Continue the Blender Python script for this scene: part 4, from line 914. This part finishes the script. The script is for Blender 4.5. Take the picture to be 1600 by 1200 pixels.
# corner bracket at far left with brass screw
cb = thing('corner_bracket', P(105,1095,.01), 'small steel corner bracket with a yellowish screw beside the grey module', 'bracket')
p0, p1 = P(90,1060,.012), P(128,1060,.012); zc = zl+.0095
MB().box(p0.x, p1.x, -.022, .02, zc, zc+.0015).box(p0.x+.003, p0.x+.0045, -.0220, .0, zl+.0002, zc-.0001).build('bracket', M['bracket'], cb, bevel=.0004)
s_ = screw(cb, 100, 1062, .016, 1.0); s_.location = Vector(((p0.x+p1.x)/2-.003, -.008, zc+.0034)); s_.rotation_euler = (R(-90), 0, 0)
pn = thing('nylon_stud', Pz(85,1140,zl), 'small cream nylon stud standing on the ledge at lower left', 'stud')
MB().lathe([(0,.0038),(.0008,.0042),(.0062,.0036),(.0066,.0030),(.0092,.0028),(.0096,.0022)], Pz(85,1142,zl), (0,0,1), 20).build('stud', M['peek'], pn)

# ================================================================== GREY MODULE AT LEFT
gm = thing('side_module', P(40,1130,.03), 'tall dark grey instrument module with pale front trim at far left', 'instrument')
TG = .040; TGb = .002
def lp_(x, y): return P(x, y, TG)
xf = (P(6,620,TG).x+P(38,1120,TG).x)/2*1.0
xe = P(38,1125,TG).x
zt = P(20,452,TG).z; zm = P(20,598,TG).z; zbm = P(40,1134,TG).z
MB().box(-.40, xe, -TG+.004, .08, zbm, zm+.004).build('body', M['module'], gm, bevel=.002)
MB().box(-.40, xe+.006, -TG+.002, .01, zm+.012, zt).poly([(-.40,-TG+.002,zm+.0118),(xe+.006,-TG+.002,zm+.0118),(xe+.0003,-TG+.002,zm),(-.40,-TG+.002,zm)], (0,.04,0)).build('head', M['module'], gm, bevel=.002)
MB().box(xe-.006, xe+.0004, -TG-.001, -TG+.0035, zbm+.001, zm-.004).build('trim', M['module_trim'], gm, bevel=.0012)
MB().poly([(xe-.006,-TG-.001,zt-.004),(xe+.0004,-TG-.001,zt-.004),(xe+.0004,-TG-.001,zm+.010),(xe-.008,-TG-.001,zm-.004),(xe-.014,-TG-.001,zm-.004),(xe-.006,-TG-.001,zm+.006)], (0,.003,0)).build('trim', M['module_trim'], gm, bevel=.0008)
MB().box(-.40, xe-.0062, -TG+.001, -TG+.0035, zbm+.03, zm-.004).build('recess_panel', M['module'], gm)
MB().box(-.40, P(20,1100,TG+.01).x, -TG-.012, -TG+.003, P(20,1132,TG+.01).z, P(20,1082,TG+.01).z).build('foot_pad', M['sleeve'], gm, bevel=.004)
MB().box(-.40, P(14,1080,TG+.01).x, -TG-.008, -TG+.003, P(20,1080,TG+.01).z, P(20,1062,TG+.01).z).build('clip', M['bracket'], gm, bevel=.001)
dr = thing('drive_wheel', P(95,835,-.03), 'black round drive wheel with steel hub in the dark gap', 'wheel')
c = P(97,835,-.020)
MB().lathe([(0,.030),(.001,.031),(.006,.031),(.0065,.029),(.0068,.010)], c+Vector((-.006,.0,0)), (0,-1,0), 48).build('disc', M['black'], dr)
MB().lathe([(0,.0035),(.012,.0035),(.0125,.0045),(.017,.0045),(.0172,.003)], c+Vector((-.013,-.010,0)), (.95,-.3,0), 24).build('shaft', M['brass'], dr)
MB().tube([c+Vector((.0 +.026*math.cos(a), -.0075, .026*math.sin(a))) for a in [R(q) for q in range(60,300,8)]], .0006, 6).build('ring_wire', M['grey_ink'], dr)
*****
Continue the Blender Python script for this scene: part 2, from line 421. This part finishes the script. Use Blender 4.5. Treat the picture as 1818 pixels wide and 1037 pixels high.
*****
:: Stated task ::
The lines above from the one containing "Continue the Blender Python script for this scene: part 4, from" through the one containing "20).build('stud', M['peek'], pn)" are to be set down exactly, and no others.

:: Answer to this exercise ::
Continue the Blender Python script for this scene: part 4, from line 914. This part finishes the script. The script is for Blender 4.5. Take the picture to be 1600 by 1200 pixels.
# corner bracket at far left with brass screw
cb = thing('corner_bracket', P(105,1095,.01), 'small steel corner bracket with a yellowish screw beside the grey module', 'bracket')
p0, p1 = P(90,1060,.012), P(128,1060,.012); zc = zl+.0095
MB().box(p0.x, p1.x, -.022, .02, zc, zc+.0015).box(p0.x+.003, p0.x+.0045, -.0220, .0, zl+.0002, zc-.0001).build('bracket', M['bracket'], cb, bevel=.0004)
s_ = screw(cb, 100, 1062, .016, 1.0); s_.location = Vector(((p0.x+p1.x)/2-.003, -.008, zc+.0034)); s_.rotation_euler = (R(-90), 0, 0)
pn = thing('nylon_stud', Pz(85,1140,zl), 'small cream nylon stud standing on the ledge at lower left', 'stud')
MB().lathe([(0,.0038),(.0008,.0042),(.0062,.0036),(.0066,.0030),(.0092,.0028),(.0096,.0022)], Pz(85,1142,zl), (0,0,1), 20).build('stud', M['peek'], pn)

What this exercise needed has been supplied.